Lament has taken a little over six years to research and write. Being a historical fiction novel, woven around real events, the research took up a large part of this time. Finding resources on the internet can be problematic. Are they useful? Are they reliable?

Without doubt, the research I have enjoyed most has been the many, many hours exploring the Trove website. If you are unfamiliar with Trove, it’s an online database of books, pictures, gazettes, photographs, interviews and newspapers run by the National Library of Australia. If you want to read a primary source about the hanging of Ned Kelly, Trove is the place to go. Aptly named, it really is a treasure trove for writers, historians and the plain curious. Much like the State Library of Victoria, heading to the Trove website is a must-do for writers.

It is the perfect place to hunt around when you are stuck for inspiration. Choose a date and a paper and settle in for a read. Ideas are sure to abound, because truth really is stranger than fiction! During my own research, I was able to read the words that came from the mouth of Ned Kelly and Judge Barry at his trial, and the words of Aaron Sherritt’s wife after the murder of her husband, from 140 years ago. Having a resource like this at my fingertips made me feel connected even in this year of distance and helps we writers living in rural and regional Victoria from being further disadvantaged.

I’ve always felt putting words out into the world can be intimidating as a writer, revealing yourself to friends, family and people you’ve never even met. It turns out that releasing a novel is no different! However, what I do realise is what an incredible privilege it is to send my book into the ‘wild’, knowing it is a story that I have loved writing and crafting.

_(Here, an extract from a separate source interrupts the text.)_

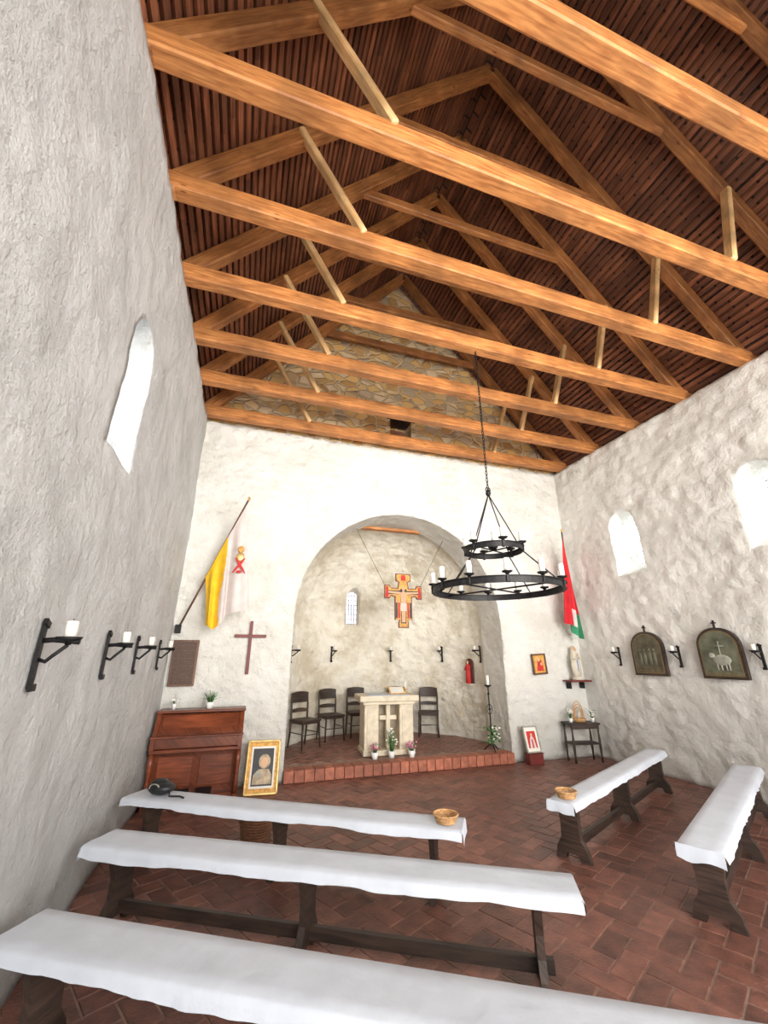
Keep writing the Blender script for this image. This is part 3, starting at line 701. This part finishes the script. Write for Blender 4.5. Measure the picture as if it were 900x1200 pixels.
# ------------------------------------------------------------------ candle stand right of altar
b=B()
for i in range(3):
    a=2*PI*i/3+.3;b.tube([(0,0,.12),(.07*math.cos(a),.07*math.sin(a),.08),(.14*math.cos(a),.14*math.sin(a),.01)],.009,'iron',6)
b.tube([(0,0,.08),(0,0,1.02)],.011,'iron',8)
for z in (.35,.65,.9): b.ball((0,0,z),(.022,.022,.02),'iron')
b.tube([(.05*math.cos(t),.0,.65+.08*math.sin(t)) for t in [2*PI*i/16 for i in range(16)]],.006,'iron',6,closed=True)
b.lathe([(.012,1.0),(.06,1.03),(.065,1.045),(.02,1.04)],'iron',seg=16);b.lathe([(.028,1.04),(.028,1.20),(.004,1.205)],'wax',seg=14)
for k in range(46):
    a=random.uniform(0,6.3);z=random.uniform(.1,.38);r=random.uniform(.03,.14)
    b.ball((r*math.cos(a),r*math.sin(a)-.03,z),(.022,.022,.016),'whitefl' if k%4==0 else 'leaf',seg=6)
b.make('candle_stand',(4.22,6.98,.158))
b=B();b.ext(arch(0,.10,-.26,.12,10),.03,'niche',wallB(0,0,0));b.box((0,-.07,-.27),(.2,.14,.03),'statue',bev=.004)
b.lathe([(.055,-.25),(.05,-.1),(.042,.02),(.05,.08),(.02,.115)],'red',(0,-.07,0),14);b.ball((0,-.075,.145),(.026,.026,.034),'skin');b.ball((0,-.062,.155),(.03,.026,.034),'brown')
for s_ in (-1,1): b.tube([(s_*.045,-.07,.07),(s_*.05,-.11,.0),(s_*.01,-.125,.03)],[.016,.014,.008],'red',6)
d=Vector((4.50-AC,8.0-AY,0)).normalized();p=Vector((AC,AY,0))+d*(AR+.03)
b.make('saint_statue',(p.x,p.y,1.42),math.atan2(d.y,d.x)-PI/2)
# ------------------------------------------------------------------ chandelier
b=B()
zl,zu,za=2.37,2.80,3.47;ztop=5.53;Rl,Ru=.68,.31
z=ztop;i=0
while z>za+.06:
    R_=.018;pts=[]
    for k in range(10):
        a=2*PI*k/10;u=R_*.65*math.cos(a);w_=.03*math.sin(a)
        pts.append((u,0,z-.03+w_) if i%2 else (0,u,z-.03+w_))
    b.tube(pts,.0045,'iron',5,closed=True);z-=.045;i+=1
b.ring((0,0,zl),Rl,.012,.055,'iron');b.ring((0,0,zl+.03),Rl,.05,.006,'iron');b.ring((0,0,zl-.03),Rl,.03,.006,'iron')
b.ring((0,0,zu),Ru,.012,.055,'iron');b.ring((0,0,zu+.03),Ru,.045,.006,'iron')
b.ball((0,0,za+.02),(.03,.03,.045),'iron');b.tube([(.03*math.cos(t),0,za+.06+.03*math.sin(t)) for t in [2*PI*k/12 for k in range(12)]],.007,'iron',6,closed=True)
for k in range(4):
    a=PI/2*k+.4;c,s_=math.cos(a),math.sin(a)
    b.tube([(0,0,za),(Ru*c,Ru*s_,zu+.02)],.007,'iron',6);b.tube([(Ru*c,Ru*s_,zu-.02),(Rl*c,Rl*s_,zl+.03)],.007,'iron',6)
    b.tube([(.0,0,zl),(Rl*c,Rl*s_,zl)],.009,'iron',6);b.tube([(0,0,zu),(Ru*c,Ru*s_,zu)],.008,'iron',6)
b.lathe([(.015,0),(.05,.03),(.06,.06),(.05,.065)],'iron',(0,0,zu),12)
def cand(R,z,n,o,h):
    for k in range(n):
        a=2*PI*k/n+o;x,y=R*math.cos(a),R*math.sin(a)
        b.lathe([(.012,0),(.02,.02),(.045,.03),(.05,.042),(.02,.04)],'iron',(x,y,z+.03),12)
        b.lathe([(.027,.04),(.027,.04+h),(.018,.045+h),(.003,.04+h)],'wax',(x,y,z+.03),12)
        b.box((x*1.01,y*1.01,z),(.03,.03,.07),'iron',rot=(0,0,a),bev=.004)
cand(Rl,zl,12,.1,.12);cand(Ru,zu,6,.3,.11);cand(.02,zu+.04,1,0,.11)
b.make('chandelier',(2.53,3.85,0))
# ------------------------------------------------------------------ baskets, bag
def basket(name,loc,r,h,k,rows=6):
    b=B();b.lathe([(r*.7,0),(r*.72,.008)],k,seg=24)
    for i in range(rows):
        z=h*(i+.5)/rows;rr=r*(.72+.28*(i+.5)/rows)
        b.tube([((rr+.004*(-1)**(j+i))*math.cos(2*PI*j/28),(rr+.004*(-1)**(j+i))*math.sin(2*PI*j/28),z) for j in range(28)],h/rows*.55,k,6,closed=True)
    b.tube([(r*1.02*math.cos(2*PI*j/28),r*1.02*math.sin(2*PI*j/28),h) for j in range(28)],h/rows*.8,k,6,closed=True)
    b.make(name,loc)
basket('wicker_basket',(1.64,3.48,.472),.092,.055,'wick')
basket('wicker_basket',(2.95,3.67,.472),.09,.055,'wick')
basket('wicker_waste_basket',(.30,4.98,0),.17,.24,'wickd',10)
b=B();b.ball((0,0,.055),(.13,.10,.055),'black');b.ball((-.02,0,.085),(.09,.075,.045),'black');b.tube([(.1,-.02,.06),(.16,-.10,.02),(.24,-.06,.012),(.30,-.09,.012)],.008,'black',6)
b.tube([(.05*math.cos(t)-.02,-.08,.07+.03*math.sin(t)) for t in [2*PI*k/12 for k in range(12)]],.006,'greyst',5,closed=True)
b.make('black_bag',(-.60,4.92,.472),-.5)
# ------------------------------------------------------------------ camera, world, light
F=480.0;th=math.atan(168/F)
cd=bpy.data.cameras.new('camera');cam=bpy.data.objects.new('camera',cd);COL.objects.link(cam)
cd.sensor_fit='VERTICAL';cd.sensor_height=36;cd.lens=36*F/1200;cd.clip_start=.05
cam.location=(0,0,1.7);cam.rotation_euler=(PI/2+th,0,-math.radians(18))
bpy.context.scene.camera=cam
w=bpy.data.worlds.new('sky');bpy.context.scene.world=w;w.use_nodes=True
bg=w.node_tree.nodes['Background'];bg.inputs[0].default_value=(1,.99,.97,1);bg.inputs[1].default_value=5.0
def area(name,loc,rot,sx,sy,e,col=(1,1,1),spread=PI):
    l=bpy.data.lights.new(name,'AREA');l.shape='RECTANGLE';l.size=sx;l.size_y=sy;l.energy=e;l.color=col;l.spread=spread
    o=bpy.data.objects.new(name,l);COL.objects.link(o);o.location=loc;o.rotation_euler=rot
area('daylight_window_left',(XL-1.2,2.7,4.1),(0,-math.radians(75),math.radians(20)),1.2,1.2,180)
area('daylight_window_right',(XR+1.2,2.9,4.1),(0,math.radians(75),math.radians(-20)),1.2,1.2,190)
area('daylight_window_right',(XR+1.2,5.0,4.1),(0,math.radians(75),math.radians(-20)),1.2,1.2,190)
# added fill lamp out of view behind the camera, brightening the chancel end
area('fill_rear',(2.6,-2.6,3.0),(math.radians(98),0,0),4.5,3.2,215,(1,.96,.89),math.radians(85))
bpy.context.scene.view_settings.view_transform='Standard'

Lament is released in October 2020. Visit www.hawkeyebooks.com.au/lament/ to pre-order your copy or you can visit www.hawkeyebooks.com.au/nicole-kelly to contact me. Otherwise follow me on Twitter @ruralvicwriter

3 Comments

  1. Heather Whitford Roche

    Congratulations on your novel, Nicole. It’s a big journey from manuscript to publishing, looking forward to reading your work. I love your enthusiasm for research and your idea of using research for inspiration. Trove website is indeed a fertile hunting ground. I guess most works of fiction are derived from real life happenings and people’s responses to them, even if it’s just a little seed that feeds the imagination. Enjoyed your article, Nicole.

    • Nicole Kelly

      Thank you, Heather. It has been an amazing journey so far!

      I do love that so much of Historical Fiction has at least a thread of reality running through it. That’s why it’s my favourite genre!

  2. Carolyn

    Agree with Heather. Really enjoyed your article Nicole. Thanks!